Directive
Every entry that follows needs to be repeated exactly.

Data extracted from a collection:

————————

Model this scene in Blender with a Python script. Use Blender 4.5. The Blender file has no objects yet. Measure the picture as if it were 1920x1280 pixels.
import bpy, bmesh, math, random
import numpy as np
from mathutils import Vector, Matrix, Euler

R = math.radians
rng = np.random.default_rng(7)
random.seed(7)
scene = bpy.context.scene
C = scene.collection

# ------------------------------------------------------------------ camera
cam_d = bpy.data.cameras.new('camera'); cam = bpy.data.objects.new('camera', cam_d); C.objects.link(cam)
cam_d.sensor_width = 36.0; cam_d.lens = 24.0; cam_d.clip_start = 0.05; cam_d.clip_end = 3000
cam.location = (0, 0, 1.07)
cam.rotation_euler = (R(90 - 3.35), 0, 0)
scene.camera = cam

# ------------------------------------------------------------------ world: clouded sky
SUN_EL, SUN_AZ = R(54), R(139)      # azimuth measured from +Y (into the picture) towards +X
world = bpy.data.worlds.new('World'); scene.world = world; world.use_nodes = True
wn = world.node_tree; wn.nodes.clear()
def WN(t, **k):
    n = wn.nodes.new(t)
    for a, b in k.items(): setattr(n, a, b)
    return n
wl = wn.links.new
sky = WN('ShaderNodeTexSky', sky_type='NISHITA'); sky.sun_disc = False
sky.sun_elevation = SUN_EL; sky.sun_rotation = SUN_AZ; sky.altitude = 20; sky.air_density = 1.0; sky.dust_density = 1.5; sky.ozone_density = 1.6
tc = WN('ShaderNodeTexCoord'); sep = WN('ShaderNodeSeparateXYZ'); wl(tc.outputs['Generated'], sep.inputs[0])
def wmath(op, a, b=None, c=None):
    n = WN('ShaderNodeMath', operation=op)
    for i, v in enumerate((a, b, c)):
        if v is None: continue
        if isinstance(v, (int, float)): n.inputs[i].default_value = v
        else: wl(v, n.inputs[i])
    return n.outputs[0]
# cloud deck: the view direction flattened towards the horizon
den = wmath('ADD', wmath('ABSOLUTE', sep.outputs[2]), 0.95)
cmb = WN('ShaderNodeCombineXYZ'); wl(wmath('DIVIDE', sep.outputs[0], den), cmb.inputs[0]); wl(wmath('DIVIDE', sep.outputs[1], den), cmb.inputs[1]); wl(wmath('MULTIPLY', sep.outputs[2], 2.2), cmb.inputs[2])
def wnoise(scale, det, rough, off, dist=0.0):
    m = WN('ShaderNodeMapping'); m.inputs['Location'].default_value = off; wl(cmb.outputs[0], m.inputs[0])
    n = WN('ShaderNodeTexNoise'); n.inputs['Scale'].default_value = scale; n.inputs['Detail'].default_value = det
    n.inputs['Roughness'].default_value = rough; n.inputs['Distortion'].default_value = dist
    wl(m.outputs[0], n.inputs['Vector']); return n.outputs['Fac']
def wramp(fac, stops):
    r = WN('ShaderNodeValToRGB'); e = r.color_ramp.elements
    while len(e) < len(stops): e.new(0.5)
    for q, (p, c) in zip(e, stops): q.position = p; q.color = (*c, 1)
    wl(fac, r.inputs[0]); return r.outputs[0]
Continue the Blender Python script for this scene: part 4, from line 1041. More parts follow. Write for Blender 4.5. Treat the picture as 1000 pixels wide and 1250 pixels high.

————————

Response to this task
Model this scene in Blender with a Python script. Use Blender 4.5. The Blender file has no objects yet. Measure the picture as if it were 1920x1280 pixels.
import bpy, bmesh, math, random
import numpy as np
from mathutils import Vector, Matrix, Euler

R = math.radians
rng = np.random.default_rng(7)
random.seed(7)
scene = bpy.context.scene
C = scene.collection

# ------------------------------------------------------------------ camera
cam_d = bpy.data.cameras.new('camera'); cam = bpy.data.objects.new('camera', cam_d); C.objects.link(cam)
cam_d.sensor_width = 36.0; cam_d.lens = 24.0; cam_d.clip_start = 0.05; cam_d.clip_end = 3000
cam.location = (0, 0, 1.07)
cam.rotation_euler = (R(90 - 3.35), 0, 0)
scene.camera = cam

# ------------------------------------------------------------------ world: clouded sky
SUN_EL, SUN_AZ = R(54), R(139)      # azimuth measured from +Y (into the picture) towards +X
world = bpy.data.worlds.new('World'); scene.world = world; world.use_nodes = True
wn = world.node_tree; wn.nodes.clear()
def WN(t, **k):
    n = wn.nodes.new(t)
    for a, b in k.items(): setattr(n, a, b)
    return n
wl = wn.links.new
sky = WN('ShaderNodeTexSky', sky_type='NISHITA'); sky.sun_disc = False
sky.sun_elevation = SUN_EL; sky.sun_rotation = SUN_AZ; sky.altitude = 20; sky.air_density = 1.0; sky.dust_density = 1.5; sky.ozone_density = 1.6
tc = WN('ShaderNodeTexCoord'); sep = WN('ShaderNodeSeparateXYZ'); wl(tc.outputs['Generated'], sep.inputs[0])
def wmath(op, a, b=None, c=None):
    n = WN('ShaderNodeMath', operation=op)
    for i, v in enumerate((a, b, c)):
        if v is None: continue
        if isinstance(v, (int, float)): n.inputs[i].default_value = v
        else: wl(v, n.inputs[i])
    return n.outputs[0]
# cloud deck: the view direction flattened towards the horizon
den = wmath('ADD', wmath('ABSOLUTE', sep.outputs[2]), 0.95)
cmb = WN('ShaderNodeCombineXYZ'); wl(wmath('DIVIDE', sep.outputs[0], den), cmb.inputs[0]); wl(wmath('DIVIDE', sep.outputs[1], den), cmb.inputs[1]); wl(wmath('MULTIPLY', sep.outputs[2], 2.2), cmb.inputs[2])
def wnoise(scale, det, rough, off, dist=0.0):
    m = WN('ShaderNodeMapping'); m.inputs['Location'].default_value = off; wl(cmb.outputs[0], m.inputs[0])
    n = WN('ShaderNodeTexNoise'); n.inputs['Scale'].default_value = scale; n.inputs['Detail'].default_value = det
    n.inputs['Roughness'].default_value = rough; n.inputs['Distortion'].default_value = dist
    wl(m.outputs[0], n.inputs['Vector']); return n.outputs['Fac']
def wramp(fac, stops):
    r = WN('ShaderNodeValToRGB'); e = r.color_ramp.elements
    while len(e) < len(stops): e.new(0.5)
    for q, (p, c) in zip(e, stops): q.position = p; q.color = (*c, 1)
    wl(fac, r.inputs[0]); return r.outputs[0]
Continue the Blender Python script for this scene: part 4, from line 1041. More parts follow. Write for Blender 4.5. Treat the picture as 1000 pixels wide and 1250 pixels high.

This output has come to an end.